I give him [pause] all my love. Without missing a beat, Esther begins the first line of "And I Love Him"; the first three words are tart, the last three words are honeyed, as only Esther can flavor them. That's all I do: the word do is a long swoon.

This version isn't the same as the studio version of "And I Love Him" found on the 1965 album of the same name. Produced by Ray Ellis, who helmed Billie Holiday's Lady in Satin, the studio version binds Esther in a muted yet high-strung mandolin-dominated arrangement. Its tempo suggests Dusty Springfield's "The Look of Love" (or "The Girl from Ipanema," another track from And I Love Him). Everything about the studio version of "And I Love Him" is petite. Polite. Even Esther's voice. However sly. However ironic.

But here, at the Pied Piper – thanks to producer and arranger King Curtis – Esther has time. Her own sweet time. She has time to linger silently in the middle of a phrase, time to turn the line As long as I have you near me into As long as I have you, hey baby, near me, time to turn me into a word with a dozen or so syllables – another long swoon, this one a little more feverish. She has time to turn "And I Love Her," one of many hits by the Beatles, into "And I Love Him," a singular live recording by Esther Phillips.

"And I Love Her" is, like most Beatles songs, a ghost of Western consciousness. You probably don't have to watch the 50th, 51st, and 52nd multi-mediated minutes of A Hard Day's Night to visualize Paul's o-shaped mouth, to hear him crooning each line with the same confidence and contentedness; you can probably recall the recording's compressed Brit-beat production, the stopwatch precision of its flamenco guitar. "And I Love Her" clocks in at two minute and 29 seconds – having added a European romanticism to the fab four's brand of flirtation, it stops abruptly, with nothing left to say.

By the two-and-a-half-minute mark of "And I Love Him" – when she changes will never die to ain't gonna never never never never never never mmmmm never die – Esther Phillips has already given the original a sex change, taken its virginity, and picked a lover's quarrel with it. And she's just gotten started.

Each word carries a meaning, each letter of a word carries a feeling. Mmmmm: Paul's doesn't make this sound during "And I Love Her." Mmmmm: when Esther sings it, you can taste it. She gives him all her love, and tenderly, making those last two words ripe with physicality. "And I Love Him" is about Esther's love more than it's about him, and she wants to take you there – she turns the word me into a vessel of bliss. Esther makes a kiss into an episode, into sex in miniature form. And I love him: how many ways can she sing that phrase? How many ways can you make love?

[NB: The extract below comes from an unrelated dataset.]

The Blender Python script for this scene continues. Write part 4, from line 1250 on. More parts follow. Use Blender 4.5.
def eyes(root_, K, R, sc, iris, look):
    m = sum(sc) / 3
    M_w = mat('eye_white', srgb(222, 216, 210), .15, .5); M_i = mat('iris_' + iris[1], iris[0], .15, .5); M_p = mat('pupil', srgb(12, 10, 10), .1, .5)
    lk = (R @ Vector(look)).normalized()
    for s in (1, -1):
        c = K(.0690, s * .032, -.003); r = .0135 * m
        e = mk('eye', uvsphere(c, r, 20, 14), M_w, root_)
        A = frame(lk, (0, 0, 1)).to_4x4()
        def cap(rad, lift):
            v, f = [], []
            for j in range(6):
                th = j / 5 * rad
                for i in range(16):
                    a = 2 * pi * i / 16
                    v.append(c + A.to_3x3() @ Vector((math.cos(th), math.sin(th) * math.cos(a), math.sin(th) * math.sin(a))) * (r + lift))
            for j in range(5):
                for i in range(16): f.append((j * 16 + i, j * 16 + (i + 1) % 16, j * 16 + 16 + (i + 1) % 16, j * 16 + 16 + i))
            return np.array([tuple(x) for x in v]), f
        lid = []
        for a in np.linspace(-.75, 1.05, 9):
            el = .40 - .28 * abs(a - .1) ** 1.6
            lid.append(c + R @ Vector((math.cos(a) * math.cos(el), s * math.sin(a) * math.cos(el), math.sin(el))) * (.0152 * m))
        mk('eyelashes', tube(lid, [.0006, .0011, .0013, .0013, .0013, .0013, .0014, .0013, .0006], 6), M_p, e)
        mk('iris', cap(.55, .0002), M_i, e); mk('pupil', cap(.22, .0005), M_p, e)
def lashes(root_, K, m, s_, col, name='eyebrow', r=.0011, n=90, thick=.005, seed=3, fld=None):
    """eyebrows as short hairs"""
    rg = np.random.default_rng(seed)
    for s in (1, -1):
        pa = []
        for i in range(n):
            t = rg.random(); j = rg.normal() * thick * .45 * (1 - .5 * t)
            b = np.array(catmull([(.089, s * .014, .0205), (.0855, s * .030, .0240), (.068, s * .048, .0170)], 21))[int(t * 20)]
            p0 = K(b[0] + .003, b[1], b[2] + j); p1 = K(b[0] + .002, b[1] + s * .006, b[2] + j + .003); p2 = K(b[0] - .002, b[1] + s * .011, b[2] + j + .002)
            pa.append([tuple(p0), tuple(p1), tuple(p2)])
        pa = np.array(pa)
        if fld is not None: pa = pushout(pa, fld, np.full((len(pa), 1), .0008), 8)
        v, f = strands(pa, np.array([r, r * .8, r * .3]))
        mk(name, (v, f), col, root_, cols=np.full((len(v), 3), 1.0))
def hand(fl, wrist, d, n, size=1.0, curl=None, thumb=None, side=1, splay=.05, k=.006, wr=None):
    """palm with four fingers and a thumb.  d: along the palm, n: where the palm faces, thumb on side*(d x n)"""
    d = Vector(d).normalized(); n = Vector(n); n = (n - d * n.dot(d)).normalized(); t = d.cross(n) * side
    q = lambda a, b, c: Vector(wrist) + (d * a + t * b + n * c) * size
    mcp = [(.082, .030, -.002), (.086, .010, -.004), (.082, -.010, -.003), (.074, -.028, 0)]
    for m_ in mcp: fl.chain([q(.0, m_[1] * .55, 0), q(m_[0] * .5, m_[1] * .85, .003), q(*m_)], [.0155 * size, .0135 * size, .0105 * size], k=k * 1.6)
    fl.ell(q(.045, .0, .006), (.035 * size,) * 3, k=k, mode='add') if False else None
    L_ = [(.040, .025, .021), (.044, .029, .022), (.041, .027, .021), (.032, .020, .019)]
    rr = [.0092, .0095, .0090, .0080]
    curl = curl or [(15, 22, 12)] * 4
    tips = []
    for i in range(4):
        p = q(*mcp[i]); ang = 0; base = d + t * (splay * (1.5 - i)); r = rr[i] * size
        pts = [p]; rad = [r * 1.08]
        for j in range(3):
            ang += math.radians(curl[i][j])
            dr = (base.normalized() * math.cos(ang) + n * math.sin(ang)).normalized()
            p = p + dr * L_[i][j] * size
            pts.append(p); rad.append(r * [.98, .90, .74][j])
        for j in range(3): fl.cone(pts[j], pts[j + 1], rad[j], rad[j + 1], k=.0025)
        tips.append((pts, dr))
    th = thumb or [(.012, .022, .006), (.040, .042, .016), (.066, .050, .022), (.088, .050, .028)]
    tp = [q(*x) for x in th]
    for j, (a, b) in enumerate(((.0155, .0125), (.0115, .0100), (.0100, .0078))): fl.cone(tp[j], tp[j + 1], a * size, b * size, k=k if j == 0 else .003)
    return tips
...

Aaaaand Iiiii said I love him

I just love him, I just love him now

I just love him, and ooooo Iiiii love him

I just love, love, love, love him

I love him

Esther swims through the title of the song. Some strokes are short, some strokes are long. Then she abandons the words altogether and hums the melody, adding to it, drawing it out. As the rhythm section saunters along, she and a flute perform a call-and-response duet that's like some earthy, non-neurotic update of an operatic mad scene. Esther's humming hypnotizes, playfully: if I could truly make my description of it on this page mimic its effect, the font would gradually grow little curlicues, the words would break free from their rigid lines and trace patterns all over the page, and you'd fall into a trance trying to follow them.

I SAID C'MON BABY LIGHT MY FIRE!

"Razorblade phrasing!" Diamanda Galás once exclaimed when describing Esther, one of her three favorite vocalists, on a British radio show. For the second time – just like her quicksilver shift from spoken intro to opening melody – Esther pulls out a surprise. Forget "surprise": she switches from slumber to seizure in a split second, hurling the demand like a lightning bolt as the thunder of the horn and rhythm section looms behind her. When the storm dissipates, quick as it came, and Esther moans Lord it's all right, it's more than all right. It's the best kind of relief.

A voice is a part of a personality, and a personality is a part of a voice. Esther Phillips liked to watch "creature features." Esther Phillips was hooked on heroin before she hit 20. Esther Phillips was a terrific cook. Esther Phillips used the word "motherfucker" as a form of punctuation. Esther Phillips once showed up at CBS Records, dressed in furs and wielding a baseball bat, in order to collect a check. Esther Phillips was married once, briefly, late in her life. These sentences, however characterful, relate Esther's personality from a distance, in the past tense. Esther's "And I Love Him" serves up personality first-person, in the present tense.

On her best recordings – when her record companies give her the opportunity, or when she subverts her material – Esther Phillips sings the blues. During this period of her career, Atlantic had Esther cover blues-influenced popular white groups that made rock music: the Beatles and the Stones ("As Tears Go By"). Esther's live version of "And I Love Him," incorporating the Doors, has – more than its sources – the feel of the blues. But it speaks a different language. Esther uses the words of Paul McCartney and Jim Morrison as an opportunity to call the shots. McCartney's sentimentalism and Morrison's imperviousness become Esther's pleasure: a pleasure that contains more complexities, and a pleasure that, for once, is without pain.